I've used the tammy 90 and no way I rate it that high but not low either. It's a middle of the pack macro...and that is not a bad thing. I would rather buy an old 30D or 20D, XT or XTi, whatever and a Canon EF-S 60mm than own a Tammy 90mm. The EF-S 60mm is a sleeper and a bargain price wise. The Sigma 70mm is as good as the Tammy 90.
But they best macros I ever used were the MP-E 65mm (a true 1x-5x macro only lens), the Sigma 150mm next and the Tammy 180mm next...then the rest are pretty much all the same give or take the QC that day in the assembly line.
I am looking forward to finding some older K-mount macro lenses and see what they can do...I never use AF for macro anyway as the entire point is the magnification not the focus...well what I mean is, I set my mag first then move the camera into focus.

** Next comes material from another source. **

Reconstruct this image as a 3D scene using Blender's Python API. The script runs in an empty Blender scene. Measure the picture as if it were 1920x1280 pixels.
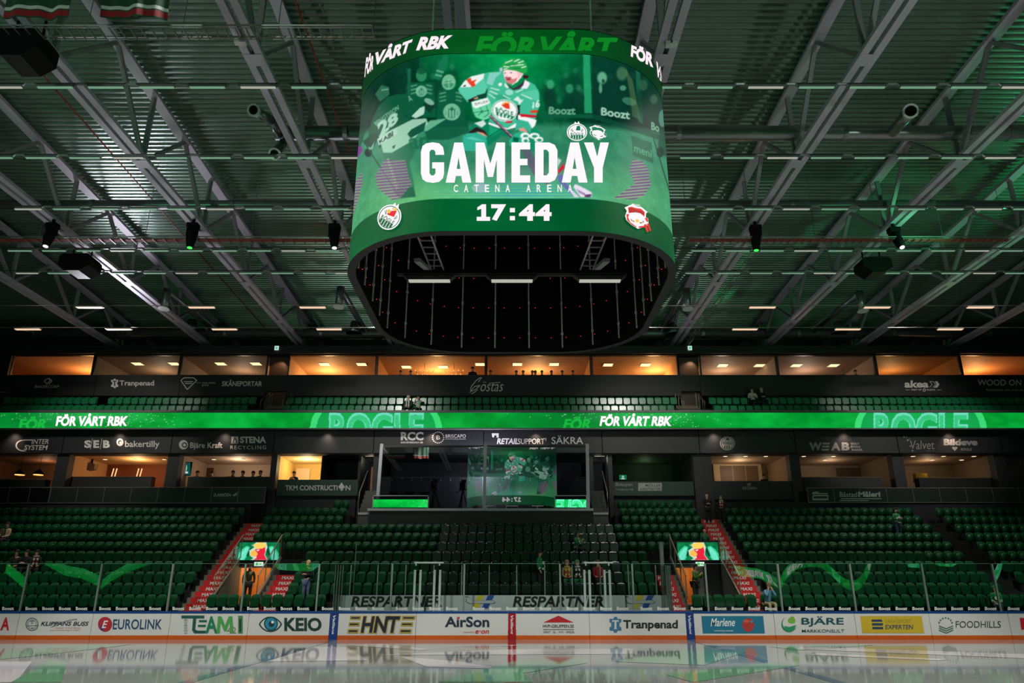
import bpy, bmesh, math, random
import numpy as np
from mathutils import Vector, Matrix
from mathutils.geometry import tessellate_polygon
random.seed(7)
SC = bpy.context.scene
COL = SC.collection

# ------------------------------------------------------------------ camera, world, light, exposure
FPX, PITCH, CAMH = 1373.0, math.radians(18.6), 1.95
SN, CS = math.sin(PITCH), math.cos(PITCH)
cam = bpy.data.cameras.new('camera'); cam.sensor_width = 36.0; cam.lens = 36.0 * FPX / 1920.0
cam.clip_start = 0.05; cam.clip_end = 300
camo = bpy.data.objects.new('camera', cam); COL.objects.link(camo)
camo.location = (0, 0, CAMH); camo.rotation_euler = (math.radians(90) + PITCH, 0, 0)
SC.camera = camo
SC.view_settings.view_transform = 'Standard'; SC.view_settings.look = 'None'
SC.view_settings.exposure = 0.0; SC.view_settings.gamma = 1.0
SC.view_settings.use_curve_mapping = False
w = bpy.data.worlds.new('hall_world'); SC.world = w; w.use_nodes = True
bg = w.node_tree.nodes['Background']; bg.inputs[0].default_value = (0.55, 0.60, 0.58, 1); bg.inputs[1].default_value = 0.10
CY = SC.cycles
CY.max_bounces = 6; CY.diffuse_bounces = 3; CY.glossy_bounces = 3; CY.transmission_bounces = 4
CY.transparent_max_bounces = 16; CY.caustics_reflective = False; CY.caustics_refractive = False
CY.sample_clamp_indirect = 3.0; CY.use_denoising = True

def lamp(name, kind, loc, target, energy, col=(1, 1, 1), size=0.5, angle=120, blend=0.6):
    d = bpy.data.lights.new(name, kind); d.energy = energy; d.color = col
    if kind == 'SPOT':
        d.spot_size = math.radians(angle); d.spot_blend = blend; d.shadow_soft_size = size
    elif kind == 'AREA':
        d.shape = 'DISK'; d.size = size
    else:
        d.shadow_soft_size = size
    o = bpy.data.objects.new(name, d); COL.objects.link(o); o.location = loc
    v = Vector(target) - Vector(loc)
    o.rotation_euler = v.to_track_quat('-Z', 'Y').to_euler()
    return o
# hall floods up among the trusses, shining down on the ice
for (x, y, e) in [(-19, 14, 6800), (-7, 13, 8600), (7, 13, 8600), (19, 14, 6800)]:
    lamp('hall_flood', 'SPOT', (x, y, 15.9), (x * .97, y + 4.6, 0), e, (1.0, .97, .94), .4, 90, .15)
# softer floods straight over the lower stand
for (x, e) in [(-20, 1600), (-7, 1600), (7, 1600), (20, 1600)]:
    lamp('stand_flood', 'SPOT', (x, 35.2, 15.6), (x * 1.02, 35.4, 2.5), e, (1.0, .96, .93), .4, 70, .8)
# added lights without fixtures, raking the roof steel for its white and green sheen
for (x, tx, e) in [(-15, -11, 4300), (15, 11, 4300)]:
    lamp('follow_spot', 'SPOT', (x, -7, 7.5), (tx, 24, 19.0), e, (.82, 1, .88), .3, 62, .9)
lamp('follow_spot', 'SPOT', (-24, 40.2, 12.2), (-14.5, 27, 19.4), 5600, (.9, .86, 1), 1.2, 44, 1)
lamp('follow_spot', 'SPOT', (33, 36, 12), (14, 25, 19.2), 3800, (.1, 1, .42), .5, 66, 1)
lamp('follow_spot', 'SPOT', (-35, 14, 10.5), (-12, 18, 19.2), 2600, (.2, 1, .5), .5, 66, 1)
# added fill lights without fixtures, brightening the balcony signs
for x in (-23, -8, 8, 23):
    lamp('facade_fill', 'SPOT', (x, 27.5, 15.2), (x, 41.2, 10.2), 3000, (1, .95, .9), .3, 44, .9)
# added spots near the stage heads, brightening the two red stairways
for (x, y, tx, e) in [(-7.6, 24.4, -12.2, 1500), (10.4, 24.4, 9.6, 1300)]:
    lamp('stair_spot', 'SPOT', (x, y, 14.6), (tx, 35.6, 2.8), e, (1, .95, .92), .1, 27, .8)
lamp('stage_beam', 'SPOT', (17.2, 25.6, 15.0), (16.6, 28.5, 16.3), 300, (.1, 1, .38), .1, 100, .8)

# ------------------------------------------------------------------ photo pixel -> point of the hall
def Zp(y, Y):
    r = (640 - y) / FPX
    return CAMH + Y * (SN + r * CS) / (CS - r * SN)
def Xp(x, y, Y):
    return (x - 960) * (Y * CS + (Zp(y, Y) - CAMH) * SN) / FPX
def YofZ(y, z):
    r = (640 - y) / FPX
    return (z - CAMH) * (CS - r * SN) / (SN + r * CS)
def XofZ(x, y, z):
    Y = YofZ(y, z); return (x - 960) * (Y * CS + (z - CAMH) * SN) / FPX
def onY(Y):
    return lambda x, y: (Xp(x, y, Y), Y, Zp(y, Y))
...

So, for me even a focus limiter switch is somewhat not needed, but nice if you want to use your macro for other shots in a pinch.
I think these reviews select the 100mm range for one reason, Canon and Nikon push those as the 'best' focal length value so people buy them because compared to other f2.8 primes they are cheapish. Horses for courses though...I loved my Sigma 180mm but the weight got to be way to much for me handheld. And the more modern 100mm lenses never really "blew my skirt up". The Sigma 150 otoh is a god amoung 1:1 macro lenses with the Tammy 180mm.
I truly cannot wait to find my first old Pentax or whoever macro lenses because I bet they are as good or better than their $500+ counter parts made today. EXCEPT for the MP-E 65mm which is the holy grail to most macro shooters. One of my favorite macro shooters uses that lens on a 20D body and he is in the upper end of macro shooters anywhere. Think of the DOF at 5x...ZOIKES!! but man is it fun to use...just need to learn to use focus stacking software on occasion.
Thanks for the post about macro, it's one of my fav things to shoot. I sure would not say there is such a wide difference between the lenses they tested. I would really prefer if there was a way to do blind testing of lenses and bodies. Keeping names out of the mix...results might just be a tad different.
I wonder too if the testers were using AF all the time...I don't think any macro lens has a very accurate AF...that is why a large number of macro folks do it by hand.